Breaking the Rules, trained by Shug McGaughey, won on debut at Gulfstream going
six furlongs on the dirt and won again on dirt at Belmont. He was the second
choice behind Mask in the Easy Goer Stakes during Belmont Stakes weekend, but
stumbled at the start, shied in the homestretch and finished sixth. He tried dirt
twice more before switching to turf at Saratoga and facing older horses.

The colt put it all together this fall when he won against older horses
at Belmont going 1 1/8 miles on turf. He cut back one-sixteenth of a mile and
returned to age-restricted company for the Tropical Park Derby and proved to
have no problem coming from off the pace. 

“His progression has been really good. Being by War Front, I was always anxious
to get him on the grass,” McGaughey said. “He ran on turf at Saratoga, a horse
got loose and he came eight wide. He ran good. Then he came back and won an
allowance race the way he ran today. (Jockey) Irad (Ortiz Jr.) rode him well
and had him where he needed to be. He exploded today and ran away from them.”

In the
Tropical Park Oaks, Godolphin’s Too Charming
went gate-to-wire and held off Grade 3 winner and stablemate Andina Del Sur by
a head. Like Breaking the Rules, Too Charming appears to have put things
together this fall and picked up back-to-back wins.
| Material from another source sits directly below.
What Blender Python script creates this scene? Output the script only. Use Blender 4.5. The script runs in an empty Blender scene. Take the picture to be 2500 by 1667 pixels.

The daughter of Bernardini began her career at 2 and broke her maiden
this April over the Tampa Bay Downs turf. She then ran second in the Open Mind
Stakes at Monmouth before finishing 11th over a yielding turf course at
Saratoga late July. 

She didn’t start again until Nov. 11 and picked up a win at Aqueduct from off
the pace before heading to Florida. 

“I really liked her last race and I thought she was coming around and really
felt good going into this race today knowing [Adina Del Sur] was also a horse
to beat,” trainer Tom Albertrani said.

“I thought Adina Del Sur was going to get up – a dead-heat would have
been a little sweeter – but they both ran great.”